Some preliminary data shows that the government is better at tackling operational regulatory issues than other issues. It is forcing plants to run their desulfurization systems. We don’t have data for emissions yet, but we have preliminary data for the operation of the desulfurization systems and there’s a lag. The government seems to be increasing its ability to tighten the screws on the outflow of power generation and the pricing for the inflow of fuels.


 


China Knowledge at Wharton: Your research also explores how power plants are price takers and how they are making a lot of money. Is the motivation for the government to repurchase some of the mines, or is it more policy focused in terms of wanting to put more money back in the government’s pocket?


 


Steinfeld: I agree with the question’s premise that there seems to be, at a corporate level, a recentralization effort in the mining industry. It’s still a little bit unclear when you or I say the government is repurchasing these, which level of government or who exactly. What is clear on the ground is that some of the coal majors — the large state-owned corporate organizations — are trying to consolidate the industry. Whether they’re acting as proxies for central or provincial agencies is disputable.


 


The coal majors, which have a lot of cash right now, are clearly making an effort to consolidate and increase the scale of their operations. You see this across the energy sector in China. At the same time, there has been policy pressure for a while now to consolidate because the center wants not only control, but also — broadly speaking — technology upgraded and safety standards increased. Whether it’s valid or not — I think it’s valid — the assumption is that generally smaller, more entrepreneurial wildcat-like mines are low technology players and rather unsafe.


 


The way I would characterize my impression is that companies are working in their own interests and on their own volition, and they’re buying what they can. At the same time, the center and provincial-level agencies involved in this certainly aren’t standing in the way and if anything are encouraging consolidation. One of the intersection points of corporate and government interests is the extent to which the coal majors can be consolidated and scaled. If they can, it makes it easier for them to go public, both domestically and internationally, and that clearly is a goal of both the firms and central government.


 


There’s a battle today commercially, and to some extent in a regulatory sense, about how the intersection of different industries — mining, power generation and renewables — is going to be handled and who is going to end up ahead in that intersection. There are a number of players in that domain, many of which are state owned. Many are also accessing state capital, so there is a lot of domestic and foreign money in the picture.


 


Players in another sector — oil and gas — want to enter one of these other industries because they have certain managerial talents. They feel they are in a position to move into things like clean coal, even though they’re not in mining or power generation.
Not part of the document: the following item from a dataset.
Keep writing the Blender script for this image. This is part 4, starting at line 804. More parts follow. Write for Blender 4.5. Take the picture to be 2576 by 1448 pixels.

Chinese oil and gas majors are interested in learning how to manage and develop clean coal technologies.


 


There’s another argument that clean coal is the future but that’s all about mine-mouth power generation [which transforms coal into electrical energy directly at the mines]. So the coal industry is getting interested in clean coal combustion technologies and power generation and, of course, the power generation guys in China want to be in mining. You can see the effort of a number of these companies looking upstream and downstream as they think about consolidating.


 


A number of people have interpreted that as a central government move to consolidate everything. I don’t think that is quite right. There are some people in the center who want to see that, but not everybody. In fact, there are some who want to avoid that. At the commercial level, there is certainly interest in trying that, but for any player to be able to do that, it would need capital and a certain level of managerial expertise that they just don’t have yet. Last, while many are big companies, they are generally quite small by global standards. So their ambitions are a little outsized. Even with consolidation, it’s going to be quite hard for them to do this.


 


One of the reasons some of these firms — particularly in coal, but also oil and gas and power generation — want to expand outside China is to not only grab assets, but also grab or absorb managerial talent. They seem to think [the answer is] going abroad, doing international deals, maybe buying some equity or taking some equity positions in global companies or buying companies outright whose talent they are somehow going to absorb. Also, the coal industry knows imports are China’s future. China is not going to be a global exporter of coal; it’s going to be a very big importer. Chinese producers want to be a part of that upstream business.


 


China Knowledge at Wharton: The U.S. is just now getting to CCS, or carbon capture storage, with six proposed projects nationwide out of hundreds of power-producing sites. We are talking about a five to 10-year wait to get these on stream. Do you see anything different in China?


 


Steinfeld: It’s different structurally because of China’s rapid building of scale. It’s building from nothing rather than replacing, so it can deploy state-of-the-art technologies on a large scale.


 


Because the Chinese are expanding power generation and infrastructure so rapidly right now, the government has been able to push — at various levels of investment — the idea that China is not going to buy cheap or build junk. Our survey results indicate that the plants that are up are large and efficient by not just Chinese, but also global standards.


 


They’re deploying state-of-the-art pulverized coal technologies. From an environmental perspective, that’s good. One of the reasons why China has done that, even at the expense of domestic producers of technology, is that they think they can produce this stuff cheaper at some point — so they can deploy it now, learn about it and then sell it to the Americans when they have to upgrade their systems. It makes sense and it’s not some kind of secret strategy. It’s partly an identity issue. Very few Chinese want or are willing to view their country as third world anymore. They don’t want third-world technologies; they want today’s technology, even if it’s expensive. They want to be state of the art.


 


CCS is kind of abstract in a way because nobody’s done it at scale yet. We did the study at MIT on the future of coal. One of the points was to say that each piece of a CCS system is a proven technology, but running all the technologies together as a system has not been demonstrated yet. That’s going to be very hard to do at scale. It’s hard technologically, commercially and in a regulatory sense to integrate the various pieces into a system.


 


China Knowledge at Wharton: In the U.S., the air is clean, while 16 of the 20 most polluted cities in the world are in China.


 


Steinfeld: It’s ash, it’s particulate in China. You absolutely feel it. [The U.S. has] some incredibly dynamic companies in the energy domain, which are leaders in [clean] technologies and they’re involved in China’s efforts [to clean up its air pollution]. But it is a problem that the [companies] have to go to that market to deploy state-of-the-art technologies rather than do so in the U.S. I don’t mean that just in a competitive sense. It’s intriguing that a lot of undergraduate engineers know that if they want to work on state-of-the-art technologies in transport, or power generation and transmission, more likely than not those technologies are going to be deployed first in China, not in the U.S. or Europe.